Exercise ▸
Retype all material exactly. Pictures stay out of the copy.
— begin Supplied material —
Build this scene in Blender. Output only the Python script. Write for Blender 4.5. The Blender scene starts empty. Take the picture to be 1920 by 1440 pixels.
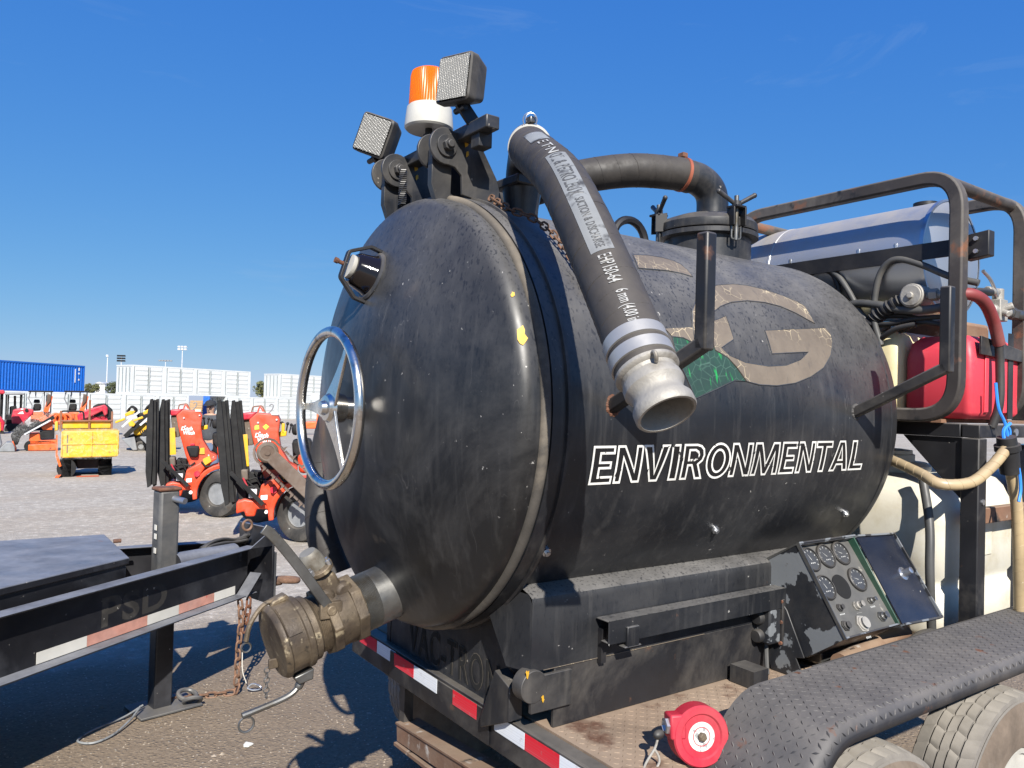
import bpy, bmesh, math, random
from mathutils import Vector as V, Matrix
random.seed(7)
R = math.radians
sc = bpy.context.scene
COL = sc.collection

# ---------------------------------------------------------------- camera, sky, sun, exposure
def basis(yaw, pit, rol):
    y, p, r = R(yaw), R(pit), R(rol)
    F = V((math.cos(p)*math.cos(y), math.cos(p)*math.sin(y), math.sin(p)))
    Rt = V((math.sin(y), -math.cos(y), 0)); U = Rt.cross(F)
    return F, Rt*math.cos(r)+U*math.sin(r), U*math.cos(r)-Rt*math.sin(r)
EYE = V((-1.2708, -2.36736, 1.75356))
WF, WR, WU = basis(54.8, 1.7, 1.2)
cam = bpy.data.cameras.new('camera'); co = bpy.data.objects.new('camera', cam); COL.objects.link(co)
cam.sensor_width = 36; cam.lens = 1442*36/1920; cam.clip_start = .05; cam.clip_end = 2000
co.matrix_world = Matrix(((WR.x, WU.x, -WF.x, EYE.x), (WR.y, WU.y, -WF.y, EYE.y), (WR.z, WU.z, -WF.z, EYE.z), (0, 0, 0, 1)))
sc.camera = co

SUN_EL, SUN_AZ = 36.0, 65.0            # elevation; heading the light travels towards (degrees from +X)
w = bpy.data.worlds.new('World'); sc.world = w; w.use_nodes = True
nt = w.node_tree; nt.nodes.clear()
out = nt.nodes.new('ShaderNodeOutputWorld'); bg = nt.nodes.new('ShaderNodeBackground')
sky = nt.nodes.new('ShaderNodeTexSky'); sky.sky_type = 'NISHITA'; sky.sun_disc = False
sky.sun_elevation = R(SUN_EL); sky.sun_rotation = R(90-(SUN_AZ+180))
sky.altitude = 300; sky.air_density = 1.; sky.dust_density = 0.1; sky.ozone_density = 2.0
bg.inputs['Strength'].default_value = .065
hsv = nt.nodes.new('ShaderNodeHueSaturation'); hsv.inputs['Saturation'].default_value = 1.0
sp = nt.nodes.new('ShaderNodeSeparateColor'); cb = nt.nodes.new('ShaderNodeCombineColor'); nt.links.new(sky.outputs[0], sp.inputs[0])
for i, (a, p) in enumerate(((.37, 1.03), (1.23, .62), (4.55, .20))):      # the camera's contrast compression of the sky, the same all over
    pw = nt.nodes.new('ShaderNodeMath'); pw.operation = 'POWER'; pw.inputs[1].default_value = p; ml = nt.nodes.new('ShaderNodeMath'); ml.operation = 'MULTIPLY'; ml.inputs[1].default_value = a
    nt.links.new(sp.outputs[i], pw.inputs[0]); nt.links.new(pw.outputs[0], ml.inputs[0]); nt.links.new(ml.outputs[0], cb.inputs[i])
nt.links.new(cb.outputs[0], hsv.inputs['Color'])
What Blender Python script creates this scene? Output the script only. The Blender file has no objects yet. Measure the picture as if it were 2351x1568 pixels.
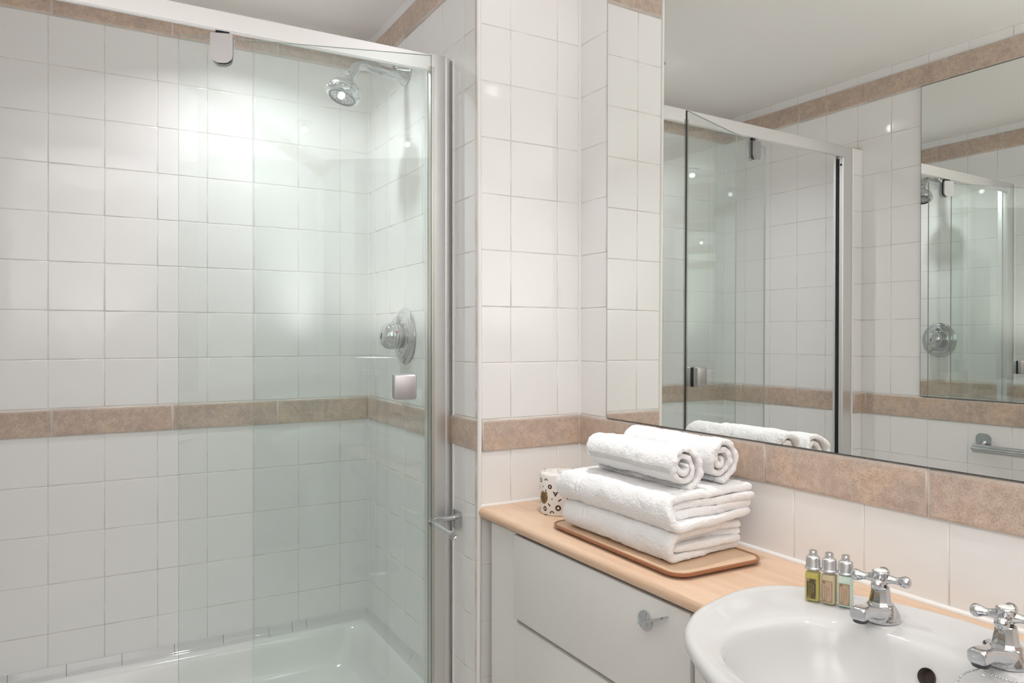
— end Supplied material —
Task solution ▸
Build this scene in Blender. Output only the Python script. Write for Blender 4.5. The Blender scene starts empty. Take the picture to be 1920 by 1440 pixels.
import bpy, bmesh, math, random
from mathutils import Vector as V, Matrix
random.seed(7)
R = math.radians
sc = bpy.context.scene
COL = sc.collection

# ---------------------------------------------------------------- camera, sky, sun, exposure
def basis(yaw, pit, rol):
    y, p, r = R(yaw), R(pit), R(rol)
    F = V((math.cos(p)*math.cos(y), math.cos(p)*math.sin(y), math.sin(p)))
    Rt = V((math.sin(y), -math.cos(y), 0)); U = Rt.cross(F)
    return F, Rt*math.cos(r)+U*math.sin(r), U*math.cos(r)-Rt*math.sin(r)
EYE = V((-1.2708, -2.36736, 1.75356))
WF, WR, WU = basis(54.8, 1.7, 1.2)
cam = bpy.data.cameras.new('camera'); co = bpy.data.objects.new('camera', cam); COL.objects.link(co)
cam.sensor_width = 36; cam.lens = 1442*36/1920; cam.clip_start = .05; cam.clip_end = 2000
co.matrix_world = Matrix(((WR.x, WU.x, -WF.x, EYE.x), (WR.y, WU.y, -WF.y, EYE.y), (WR.z, WU.z, -WF.z, EYE.z), (0, 0, 0, 1)))
sc.camera = co

SUN_EL, SUN_AZ = 36.0, 65.0            # elevation; heading the light travels towards (degrees from +X)
w = bpy.data.worlds.new('World'); sc.world = w; w.use_nodes = True
nt = w.node_tree; nt.nodes.clear()
out = nt.nodes.new('ShaderNodeOutputWorld'); bg = nt.nodes.new('ShaderNodeBackground')
sky = nt.nodes.new('ShaderNodeTexSky'); sky.sky_type = 'NISHITA'; sky.sun_disc = False
sky.sun_elevation = R(SUN_EL); sky.sun_rotation = R(90-(SUN_AZ+180))
sky.altitude = 300; sky.air_density = 1.; sky.dust_density = 0.1; sky.ozone_density = 2.0
bg.inputs['Strength'].default_value = .065
hsv = nt.nodes.new('ShaderNodeHueSaturation'); hsv.inputs['Saturation'].default_value = 1.0
sp = nt.nodes.new('ShaderNodeSeparateColor'); cb = nt.nodes.new('ShaderNodeCombineColor'); nt.links.new(sky.outputs[0], sp.inputs[0])
for i, (a, p) in enumerate(((.37, 1.03), (1.23, .62), (4.55, .20))):      # the camera's contrast compression of the sky, the same all over
    pw = nt.nodes.new('ShaderNodeMath'); pw.operation = 'POWER'; pw.inputs[1].default_value = p; ml = nt.nodes.new('ShaderNodeMath'); ml.operation = 'MULTIPLY'; ml.inputs[1].default_value = a
    nt.links.new(sp.outputs[i], pw.inputs[0]); nt.links.new(pw.outputs[0], ml.inputs[0]); nt.links.new(ml.outputs[0], cb.inputs[i])
nt.links.new(cb.outputs[0], hsv.inputs['Color'])
What Blender Python script creates this scene? Output the script only. The Blender file has no objects yet. Measure the picture as if it were 2351x1568 pixels.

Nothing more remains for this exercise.